You’re damn right I can, kid.
I plugged it in, gave him the hose, and he vacuumed up all the mess on the kitchen table. He’s 3. I know some grown-ass adults who wouldn’t take that kind of initiative, and it is that kind of darkness I’m fighting against.
When our kids become grown-ups, their actions and cleaning habits will affect other people in their lives: roommates, partners, spouses, children, etc. I, for one, don’t want to raise a child who grows up to be that guy or gal everyone complains about because they never vacuum or load the dishwasher. I don’t want to raise a kid who throws their clothes in a pile 2 feet away from the hamper and waits for someone else to pick them up.
I’m not a clean freak, and I don’t expect my kids to be either, but I do want good chore habits ingrained in them from an early age. I feel like that is the key to getting them to carry these habits through adulthood.

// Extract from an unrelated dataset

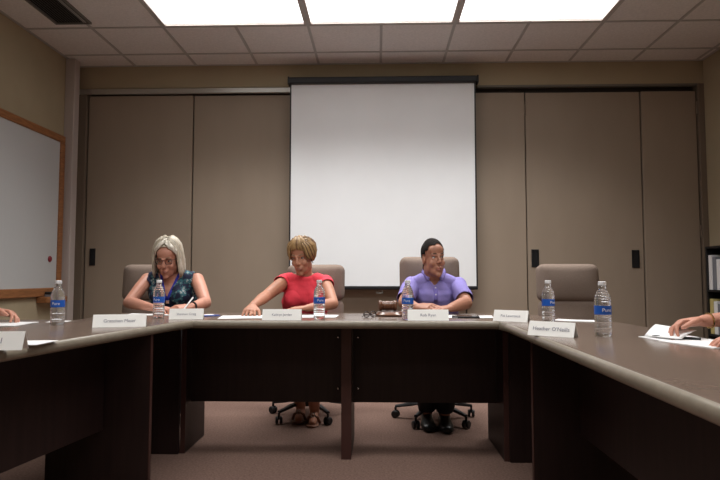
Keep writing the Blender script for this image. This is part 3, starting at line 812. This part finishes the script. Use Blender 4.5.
# hair locks
def head_pt(az, el, lift, rx=.078, ry=.098, rz=.094, c=(0,-.014,.034)):
    # az 0 = forward, +-90 sides, 180 back
    return V((c[0]+(rx+lift)*math.cos(el)*math.sin(az), c[1]+(ry+lift)*math.cos(el)*math.cos(az), c[2]+(rz+lift)*math.sin(el)))
def D(a): return math.radians(a)
hb_ = B()
rnd = random.Random(3)
for s_ in (-1,1):
    for i in range(56):
        f = i/55
        az = D(66 + f*114); lay = rnd.uniform(0,.012)
        a0 = D(12+f*120); 
        pts = []
        for e_, ff in ((82,0),(66,.35),(48,.65),(28,.85),(8,1)):
            pts.append(head_pt(s_*(a0*(1-ff)+az*ff), D(e_), .010+lay+.006*math.sin(ff*PI)))
        p = pts[-1].copy(); out = V((math.sin(s_*az),math.cos(az)*.6,0))
        Ltot = rnd.uniform(.150,.185) - (.01 if f < .2 else 0)
        for q_ in range(1,6):
            r_ = q_/5
            pts.append(V((p.x+out.x*(.010*math.sin(r_*PI*.7)) + rnd.uniform(-.003,.003), p.y+out.y*(.008*r_) + (.006*r_ if f<.35 else -.0*r_), p.z-Ltot*r_)))
        w_ = [.5,.9,1.1,1.2,1.2,1.2,1.15,1.1,.95,.35]
        tube(hb_, [hm1@q2 for q2 in pts], .0105, 7, mat_i=rnd.choice((0,0,1)), flat=.7, taper=w_)
    for i in range(14):       # locks falling from the parting over the top front
        f = i/13
        pts = [head_pt(s_*D(3), D(88-30*f), .008), head_pt(s_*D(14), D(76-30*f), .013), head_pt(s_*D(34), D(58-24*f), .016), head_pt(s_*D(56), D(38-18*f), .017), head_pt(s_*D(72), D(12-8*f), .015), head_pt(s_*D(80), D(-14), .012)]
        tube(hb_, [hm1@q2 for q2 in pts], .0095, 7, mat_i=rnd.choice((0,1,1)), flat=.6, taper=[.6,1,1.1,1.1,1,.5])
    for i in range(12):       # swept fringe
        f = i/11
        pts = [head_pt(s_*D(4+4*f), D(70-10*f), .010+.002*rnd.random()), head_pt(s_*D(10+10*f), D(50-6*f), .013), head_pt(s_*D(28+12*f), D(34-4*f), .014), head_pt(s_*D(50+10*f), D(18), .014), head_pt(s_*D(66+6*f), D(0), .012),
               head_pt(s_*D(72+6*f), D(-22), .010), head_pt(s_*D(76+6*f), D(-40), .022)]
        tube(hb_, [hm1@q2 for q2 in pts], .0095, 7, mat_i=rnd.choice((0,1,1)), flat=.6, taper=[.5,1,1.1,1.1,1,.9,.5])
obj('hair', hb_, [M['hairA'],M['hairB']], w1, smooth=True)
def scalp(parent, body, hm, m, off, front_el=38, low=-.03, name='scalp_hair'):
    inv = hm.inverted()
    def ok(c):
        p = inv @ c
        if p.length > .16: return False
        if p.z > .062 and p.y < .09: return p.z > .062 + max(0,(p.y-.035))*.9
        return p.y < .018 - (p.z<0)*.03 and p.z > low and not (abs(p.x) > .079)
    return garment(name, parent, body, ok, off, m, 0, th=.002)
scalp(w1, body, hm1, M['hairA'], .006, low=-.09)
# lanyard ribbons and watch
def surf_y(body_o, x, z, y0=-1, fallback=0):
    ok, loc, nr, ix = body_o.ray_cast(V((x,y0,z)), V((0,1,0)))
    return loc.y if ok else fallback
lb = B()
for s_ in (-1,1):
    pts = []
    for k in range(9):
        r_ = k/8; x = nk.x + s_*(.062*(1-r_)+.004); z = nk.z+.0 - r_*.19
        y = min(surf_y(top1, x, z, -1, 9), surf_y(body, x, z, -1, 9)) 
        if y > 8: y = nk.y
        pts.append(V((x, y-.005, z)))
    pts.insert(0, V((nk.x+s_*.058, nk.y+.03, nk.z+.03)))
    tube(lb, pts, .0085, 8, flat=.25)
obj('lanyard', lb, M['lanyard'], w1, smooth=True)
pb = pts[-1]
bm = B(); box(bm, -.012,.012,-.004,.002,-.022,.0, bev=.002); xf(bm, Matrix.Translation(pb)); obj('lanyard_clip', bm, M['steel'], w1)
def band(parent, el, wr, f, r, w_, m, name):
    p = el.lerp(wr, f); d = (wr-el).normalized(); bm = B(); x,y = frame_of(d)
    mx = Matrix(((x.x,y.x,d.x,p.x),(x.y,y.y,d.y,p.y),(x.z,y.z,d.z,p.z),(0,0,0,1)))
    lathe(bm, [(r-.001,-w_/2),(r+.003,-w_/2),(r+.003,w_/2),(r-.001,w_/2),(r-.001,-w_/2)], 24, mx); return obj(name, bm, m, parent, smooth='auto')
band(w1, J['ell'], J['wrl'], .93, .026, .014, M['leather'], 'wristwatch')

# --- woman in coral
ox, oy = -.50, 4.16
J = {}; std_legs(J, 0, 0); J['anr'] = V((-.03,-.02,.085)); J['knr'] = V((-.07,-.40,.54)); J['anl'] = V((.075,-.11,.085)); J['knl'] = V((.08,-.41,.54))
J['waist'] = L3(-.495,4.10,.72); J['chest'] = L3(-.492,4.03,.855); J['neck'] = L3(-.49,3.985,.985)
J['shr'] = L3(-.625,3.985,.930); J['shl'] = L3(-.355,4.01,.925)
J['elr'] = L3(-.70,3.755,.845); J['ell'] = L3(-.285,3.80,.795)
J['wrr'] = L3(-.735,3.51,.795); J['wrl'] = L3(-.43,3.64,.775)
J['handr'] = (V((.0,-1,-.30)), DN+V((0,.3,0)), 1, (.35,.5,.3)); J['handl'] = (V((-1,-.25,-.05)), DN, -1, (.2,.3,.2))
J['head_mx'] = headmx(L3(-.50,3.935,1.102), -.26, math.radians(15), .05, (.90,.93,.99))
w2, body, bones2 = person((ox,oy,0), 0, 'seated woman with short golden-brown hair in a coral top, reaching over papers', J, M['skin2'])
nk2 = J['neck'].copy()
def t_w2(c):
    n_, t_ = classify(c, bones2)
    if n_[:5] == 'upper': return t_ < .17
    if n_ != 'torso' or c.z < .55: return False
    dx = abs(c.x-nk2.x)
    lim = nk2.z - .022 + dx*.25
    if dx < .088 and c.z > lim: return False
    return True
def o_w2(c):
    n_, t_ = classify(c, bones2)
    return .008 + (.002 if n_[:5]=='upper' else 0)
garment('sleeveless_top', w2, body, t_w2, o_w2, M['coral'], .0035)
garment('skirt', w2, body, lambda c: (classify(c,bones2)[0][:3]=='leg' and c.z > .46 and c.y > -.48) or (classify(c,bones2)[0]=='torso' and c.z < .66), .010, M['blackcloth'], .003)
for t_ in 'rl':
    an = J['an'+t_]
    bm = B(); loft(bm, [(V((an.x,an.y,0))+V((0,-1,0))*t2+V((0,0,.008)), V((1,0,0))*a, V((0,0,1))*.007) for t2,a in ((-.06,.02),(-.04,.034),(.03,.034),(.09,.044),(.14,.04),(.17,.02))])
    sd = obj('sandal', bm, M['sandal'], w2, smooth=True)
    bm = B(); tube(bm, [(an.x-.045,an.y-.08,.012),(an.x-.03,an.y-.085,.05),(an.x,an.y-.09,.062),(an.x+.03,an.y-.085,.05),(an.x+.045,an.y-.08,.012)], .009, 8, flat=.4); obj('strap', bm, M['sandal'], sd, smooth=True)
    bm = B(); lathe(bm, [(.009,-.003),(.015,-.003),(.015,.003),(.009,.003),(.009,-.003)], 16, Matrix.Translation((an.x,an.y-.10,.066))@Matrix.Rotation(PI/2.3,4,'X')); obj('buckle', bm, M['steel'], sd, smooth=True)
hm2 = J['head_mx']; hb_ = B(); rnd = random.Random(5)
for s_ in (-1,1):
    for lay in range(3):
        for i in range(34):
            f = i/33; az = s_*D(52+f*128)
            lift = .004+.004*lay+rnd.uniform(0,.004)
            end = -26 if f < .3 else -44
            top_el = 84-16*lay
            els = [top_el, top_el*.6, 18, -6, end*.6, end]
            pts = [head_pt(az*(.55+.45*k/5), D(e_), lift + (.007*math.sin(k/5*PI))) for k, e_ in enumerate(els)]
            pts[-1] += V((math.sin(az)*.010, math.cos(az)*.006+.010*(f<.4), .0))
            tube(hb_, [hm2@q2 for q2 in pts], .0095, 7, mat_i=rnd.choice((0,1,1,2) if lay else (0,2,0)), flat=.65, taper=[.5,1,1.15,1.1,.9,.25])
    for i in range(18):     # fringe
        f = i/17; az = s_*D(4+f*50); lift = .007+rnd.uniform(0,.005)
        pts = [head_pt(az*.3, D(82), lift), head_pt(az*.6, D(62), lift+.004), head_pt(az*.85, D(42), lift+.006), head_pt(az*1.03, D(25), lift+.006), head_pt(az*1.15, D(14-14*f), lift+.004)]
        tube(hb_, [hm2@q2 for q2 in pts], .0085, 7, mat_i=rnd.choice((0,1,1,1)), flat=.6, taper=[.5,1,1.1,1,.25])
obj('hair', hb_, [M['hairC'],M['hairD'],M['hairE']], w2, smooth=True)
scalp(w2, body, hm2, M['hairC'], .007, low=-.06)

# --- man in lavender polo
ox, oy = .375, 4.14
J = {}; std_legs(J, 0, 0, .09); J['anr'] = V((-.06,-.16,.085)); J['anl'] = V((.05,-.20,.085))
J['waist'] = L3(.375,4.10,.72); J['chest'] = L3(.372,4.04,.85); J['neck'] = L3(.37,4.0,.985)
J['shr'] = L3(.222,4.01,.905); J['shl'] = L3(.528,4.01,.905)
J['elr'] = L3(.165,3.82,.80); J['ell'] = L3(.555,3.82,.80)
J['wrr'] = L3(.225,3.60,.785); J['wrl'] = L3(.43,3.58,.782)
J['handr'] = (V((.75,-.55,.05)), DN+V((.5,.1,0)), 1, (.5,.6,.5)); J['handl'] = (V((-.75,-.6,-.05)), DN, -1, (.25,.35,.3))
J['head_mx'] = headmx(L3(.364,3.955,1.085), .33, math.radians(-3), .04, (.87,.93,1.05))
J['gaze'] = -.003
mn, body, bones3 = person((ox,oy,0), 0, 'seated man with short dark hair in a lavender polo shirt, looking to the right', J, M['skin3'], male=True)
nk3 = J['neck'].copy()
def t_m(c):
    n_, t_ = classify(c, bones3)
    if n_[:5] == 'upper': return t_ < .80
    if n_ != 'torso' or c.z < .55: return False
    dx = abs(c.x-nk3.x)
    if c.z > nk3.z+.012 and dx < .09: return False
    if c.y < nk3.y-.01 and c.z > nk3.z-.075+dx*1.3 and dx < .08: return False
    return True
def o_m(c):
    n_, t_ = classify(c, bones3)
    return .007 + (.007*t_ if n_[:5]=='upper' else 0)
shirt = garment('polo_shirt', mn, body, t_m, o_m, M['lavender'], .004)
garment('trousers', mn, body, lambda c: t_leg(c, bones3), .012, M['blackcloth'], .003)
for t_ in 'rl': shoe(mn, J['an'+t_], V((0,-1,0)), M['leather'])
# collar: a folded band round the neck with two points in front
cb = B()
prev = None; N_ = 28; ri = []
for k in range(N_+1):
    a = -PI/2 + .42 + (2*PI-.84)*k/N_          # opening in front (-Y)
    rr = .066; cx = nk3.x+rr*math.cos(a)*1.05; cy = nk3.y+rr*math.sin(a)*.98+.012
    fr = max(0, -math.sin(a)); drop = .030*fr
    zt = nk3.z+.030-drop*1.5; ext = .020+.030*max(0,fr-.3)
    inner = V((cx-(cx-nk3.x)*.08, cy, zt)); outv = V((math.cos(a),math.sin(a),0))
    mid = V((cx,cy,zt+.003)); outer = V((cx,cy,zt)) + outv*ext*.55 + V((0,0,-ext*.95))
    row = [cb.verts.new(inner+V((0,0,-.03))), cb.verts.new(inner), cb.verts.new(mid+outv*.002), cb.verts.new(outer)]
    if prev:
        for j in range(3): cb.faces.new((prev[j],row[j],row[j+1],prev[j+1]))
    prev = row
co = obj('collar', cb, M['lavender'], mn, smooth=True); md = co.modifiers.new('s','SOLIDIFY'); md.thickness=.004; md.offset=0; bake(co)
pb_ = B(); pts = []
for k in range(6):
    z = nk3.z-.070-k*.022; y = surf_y(shirt, nk3.x+.004, z, -1, 0); pts.append(V((nk3.x+.004, y-.001, z)))
tube(pb_, pts, .013, 8, flat=.18); pl = obj('placket', pb_, M['lavdark'], shirt, smooth=True)
for k in (1,3):
    bm = B(); ball(bm, pts[k]+V((0,-.003,0)), (.005,.002,.005), 8); obj('button', bm, M['whitecap'], pl, smooth=True)
hm3 = J['head_mx']; inv3 = hm3.inverted()
def t_hair(c):
    p = inv3 @ c
    if p.length > .17: return False
    if p.z > .045: return p.y < .066 + (p.z-.09)*(-.25) + .006*math.sin(p.x*90) and not (p.z < .075 and p.y > .045)
    if abs(p.x) > .070 and -.035 < p.z < .025 and p.y > -.032: return p.y < .026 and p.y > .008 and p.z > -.02
    return p.y < .020 - max(0,.02-p.z)*.9 and p.z > -.075
garment('hair', mn, body, t_hair, .0035, M['hairF'], .0012, th=.003)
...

There’s, like, a gazillion age-appropriate chore charts on the internet. Go forth and find one that works for you. Children are capable of so much more than we realize, and if they grow up in an environment where they’ve always been expected to do x, y, and z, then it will be less of a battle when they get older.
It’s our job to raise self-reliant, productive members of society, and that starts at home — your home. And it starts when they’re small.
Let’s raise a generation of kids who actually put their dishes in the dishwasher, shall we?